Der Betriebsgrösse entsprach der Bestand an Kühen, zwischen sechs bis zehn im Schnitt. Bauern mit 20 oder mehr Kühen galten als reiche Grossbauern. Wie wichtig die Rinderhaltung insgesamt war, belegen zwei Verhältniszahlen: In Obwalden kamen 1951 auf 1000 Einwohner 800 Stück Rindvieh, in Innerrhoden 836. Die Bedeutung der Rindviehhaltung zeigte sich ferner in folkloristischer Form an den festlich gestalteten Alpaufzügen und -abfahrten, im Kunsthandwerk (Bauernmalerei, Weissküferei, Accessoires der Sennentracht, Schellenriemen), sowie in den herbstlichen Viehschauen, die zu den Höhepunkten der bäuerlichen Festkultur gehörten.8 Die Verarbeitung der Milch unterlag schon vor dem Krieg grösseren Veränderungen.9 Die Eigenherstellung von Käse und Butter gab es in ausschliesslicher Form nur noch auf den Alpen. Der aus der Milch der Talbetriebe gewonnene Rahm wurde in Appenzell grösstenteils an die Butterzentrale Gossau geliefert, die übrig bleibende Magermilch verfüttert. Ebenso wurde der berühmte Appenzeller Käse zum grössten Teil nicht mehr in Innerrhoden selbst, sondern in den Nachbarkantonen hergestellt; die den Verkauf organisierende, 1942 gegründete Geschäftsstelle befand sich in St.
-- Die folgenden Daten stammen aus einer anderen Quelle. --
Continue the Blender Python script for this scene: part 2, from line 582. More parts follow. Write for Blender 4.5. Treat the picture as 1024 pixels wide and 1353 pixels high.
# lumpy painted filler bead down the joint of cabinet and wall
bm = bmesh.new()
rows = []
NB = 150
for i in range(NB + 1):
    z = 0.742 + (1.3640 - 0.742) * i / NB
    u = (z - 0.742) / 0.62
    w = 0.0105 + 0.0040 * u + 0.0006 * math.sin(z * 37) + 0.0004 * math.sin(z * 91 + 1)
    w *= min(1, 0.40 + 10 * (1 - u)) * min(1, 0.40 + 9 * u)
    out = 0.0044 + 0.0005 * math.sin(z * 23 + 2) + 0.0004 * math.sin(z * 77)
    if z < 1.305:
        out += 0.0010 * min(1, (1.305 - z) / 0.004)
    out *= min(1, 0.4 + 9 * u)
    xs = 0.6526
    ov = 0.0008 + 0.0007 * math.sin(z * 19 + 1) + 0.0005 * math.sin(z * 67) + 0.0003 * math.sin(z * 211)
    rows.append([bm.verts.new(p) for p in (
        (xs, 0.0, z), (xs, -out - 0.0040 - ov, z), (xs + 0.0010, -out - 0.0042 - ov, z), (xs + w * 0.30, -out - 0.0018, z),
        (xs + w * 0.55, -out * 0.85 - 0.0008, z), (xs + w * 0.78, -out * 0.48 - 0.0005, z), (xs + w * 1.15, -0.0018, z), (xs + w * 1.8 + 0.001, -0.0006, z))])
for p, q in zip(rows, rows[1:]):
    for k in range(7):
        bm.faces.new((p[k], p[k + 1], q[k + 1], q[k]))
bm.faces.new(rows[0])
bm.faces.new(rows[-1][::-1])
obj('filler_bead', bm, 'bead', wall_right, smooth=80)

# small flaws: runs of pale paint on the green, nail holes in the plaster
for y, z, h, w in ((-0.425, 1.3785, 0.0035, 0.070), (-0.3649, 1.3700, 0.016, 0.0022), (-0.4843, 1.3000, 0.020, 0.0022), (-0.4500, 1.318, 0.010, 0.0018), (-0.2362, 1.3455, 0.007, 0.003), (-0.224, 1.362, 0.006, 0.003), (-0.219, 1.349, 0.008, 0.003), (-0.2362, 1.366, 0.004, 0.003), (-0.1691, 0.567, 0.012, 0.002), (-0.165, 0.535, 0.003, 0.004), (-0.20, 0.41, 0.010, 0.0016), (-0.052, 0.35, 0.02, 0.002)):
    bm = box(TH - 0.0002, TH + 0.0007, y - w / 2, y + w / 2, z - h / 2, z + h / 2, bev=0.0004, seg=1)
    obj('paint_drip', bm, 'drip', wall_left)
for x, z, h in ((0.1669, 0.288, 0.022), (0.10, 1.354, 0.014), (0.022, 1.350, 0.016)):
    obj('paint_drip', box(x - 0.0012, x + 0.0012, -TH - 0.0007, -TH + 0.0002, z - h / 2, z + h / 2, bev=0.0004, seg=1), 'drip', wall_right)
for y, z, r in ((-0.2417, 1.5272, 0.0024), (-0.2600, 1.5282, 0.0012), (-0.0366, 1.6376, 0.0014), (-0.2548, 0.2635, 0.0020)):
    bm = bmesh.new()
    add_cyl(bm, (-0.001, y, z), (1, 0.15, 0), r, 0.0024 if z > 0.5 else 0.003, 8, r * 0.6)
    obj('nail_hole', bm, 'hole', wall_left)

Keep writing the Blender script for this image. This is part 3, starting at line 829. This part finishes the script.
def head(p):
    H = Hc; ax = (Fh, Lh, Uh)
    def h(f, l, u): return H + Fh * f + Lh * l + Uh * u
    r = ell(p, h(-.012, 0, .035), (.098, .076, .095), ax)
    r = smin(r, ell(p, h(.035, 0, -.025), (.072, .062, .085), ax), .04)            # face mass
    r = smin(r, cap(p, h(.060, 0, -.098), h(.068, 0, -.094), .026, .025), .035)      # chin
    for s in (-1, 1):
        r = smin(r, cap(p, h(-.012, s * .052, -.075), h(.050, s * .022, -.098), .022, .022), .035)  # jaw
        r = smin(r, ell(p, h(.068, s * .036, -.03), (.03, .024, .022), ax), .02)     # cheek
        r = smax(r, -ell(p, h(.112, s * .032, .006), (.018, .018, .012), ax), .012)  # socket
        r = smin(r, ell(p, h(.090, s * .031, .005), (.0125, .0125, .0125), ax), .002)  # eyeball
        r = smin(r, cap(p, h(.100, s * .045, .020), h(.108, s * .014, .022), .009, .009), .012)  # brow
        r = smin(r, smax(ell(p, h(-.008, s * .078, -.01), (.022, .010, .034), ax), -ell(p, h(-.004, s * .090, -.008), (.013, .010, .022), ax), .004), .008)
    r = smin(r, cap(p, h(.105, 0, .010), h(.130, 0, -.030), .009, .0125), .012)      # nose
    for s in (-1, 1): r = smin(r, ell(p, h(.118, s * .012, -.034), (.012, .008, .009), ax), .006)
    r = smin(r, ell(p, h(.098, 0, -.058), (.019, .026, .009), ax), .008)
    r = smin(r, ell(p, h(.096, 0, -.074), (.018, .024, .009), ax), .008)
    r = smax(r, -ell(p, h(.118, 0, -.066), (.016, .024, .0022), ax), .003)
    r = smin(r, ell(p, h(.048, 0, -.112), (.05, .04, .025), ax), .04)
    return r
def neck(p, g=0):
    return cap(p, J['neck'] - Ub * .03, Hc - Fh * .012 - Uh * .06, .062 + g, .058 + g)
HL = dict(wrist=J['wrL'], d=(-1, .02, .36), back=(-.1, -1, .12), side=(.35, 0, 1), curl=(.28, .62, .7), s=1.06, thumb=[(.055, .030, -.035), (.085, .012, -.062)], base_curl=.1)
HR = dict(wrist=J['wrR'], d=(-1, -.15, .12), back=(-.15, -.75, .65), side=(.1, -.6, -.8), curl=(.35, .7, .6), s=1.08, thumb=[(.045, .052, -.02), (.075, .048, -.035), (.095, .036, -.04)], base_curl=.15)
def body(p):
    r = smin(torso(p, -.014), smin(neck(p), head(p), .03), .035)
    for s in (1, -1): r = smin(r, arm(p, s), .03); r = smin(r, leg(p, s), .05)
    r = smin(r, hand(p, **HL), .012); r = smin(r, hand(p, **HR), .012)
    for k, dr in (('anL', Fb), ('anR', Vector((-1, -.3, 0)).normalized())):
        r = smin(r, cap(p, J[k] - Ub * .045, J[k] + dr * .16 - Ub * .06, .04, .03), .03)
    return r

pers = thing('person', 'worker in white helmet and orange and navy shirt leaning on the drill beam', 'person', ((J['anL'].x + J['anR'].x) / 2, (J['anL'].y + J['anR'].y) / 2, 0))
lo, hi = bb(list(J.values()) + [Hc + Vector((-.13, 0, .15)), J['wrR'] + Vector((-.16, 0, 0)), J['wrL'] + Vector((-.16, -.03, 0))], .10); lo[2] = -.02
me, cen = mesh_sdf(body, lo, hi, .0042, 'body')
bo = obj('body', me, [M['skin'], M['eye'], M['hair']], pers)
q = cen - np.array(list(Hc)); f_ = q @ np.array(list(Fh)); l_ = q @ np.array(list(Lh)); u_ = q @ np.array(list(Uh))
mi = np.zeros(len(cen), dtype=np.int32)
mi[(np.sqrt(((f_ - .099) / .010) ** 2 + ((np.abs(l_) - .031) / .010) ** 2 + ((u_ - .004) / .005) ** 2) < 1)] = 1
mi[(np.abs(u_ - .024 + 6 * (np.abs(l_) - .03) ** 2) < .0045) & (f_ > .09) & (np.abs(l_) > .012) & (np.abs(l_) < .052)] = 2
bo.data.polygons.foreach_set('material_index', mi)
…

Gallen. Aus Obwalden ging ein grosser Teil der Milch nach Luzern. Kälbermast und Aufzucht von Jungtieren, die dann exportiert wurden, waren angesichts der schon in der Zwischenkriegszeit ständig sinkenden Milchpreise für viele Bauern in beiden Kantonen eine ertragreiche Alternative. In Obwalden hatte der Viehhandel besonders in dem hoch gelegenen und daher von der Natur benachteiligten, aber verkehrsgünstigen Lungern grosse Bedeutung und war in diesem Ort eine wichtige Einnahmequelle. Einige dieser Händler aus Lungern wurden angesehene und reiche Mitglieder der bäuerlichen Gesellschaft.

Zu den Kühen kam vor allem in Appenzell eine zahlenmässig recht bedeutende Schweinehaltung, nicht nur für den Eigenverbrauch, sondern auch für den Markt.10 Das Schwein war der ideale Abfallverwerter, man konnte es mit der bei der Butterherstellung anfallenden Magermilch oder der beim Käsen übrig bleibenden Schotte (Molke), aber auch mit pflanzlichen Resten füttern. Geräuchertes Schweinefleisch bereicherte vielfach als einziges Fleisch die Sonntagsmahlzeiten der Bauern, und Schlachtschweine brachten wegen der hohen Preise gerade für diese Sorte Fleisch vielen Bauern willkommene Bargeldeinnahmen. Darauf und auf die weibliche Handstickerei bezog sich das etwas derbe, aber geflügelte Wort in Innerrhoden «D’ Fraue ond d’Saue ehaltids (erhalten) d’s Land».11 Demgegenüber wurde in Obwalden, wie bereits erwähnt, der Obstbau stärker gepflegt.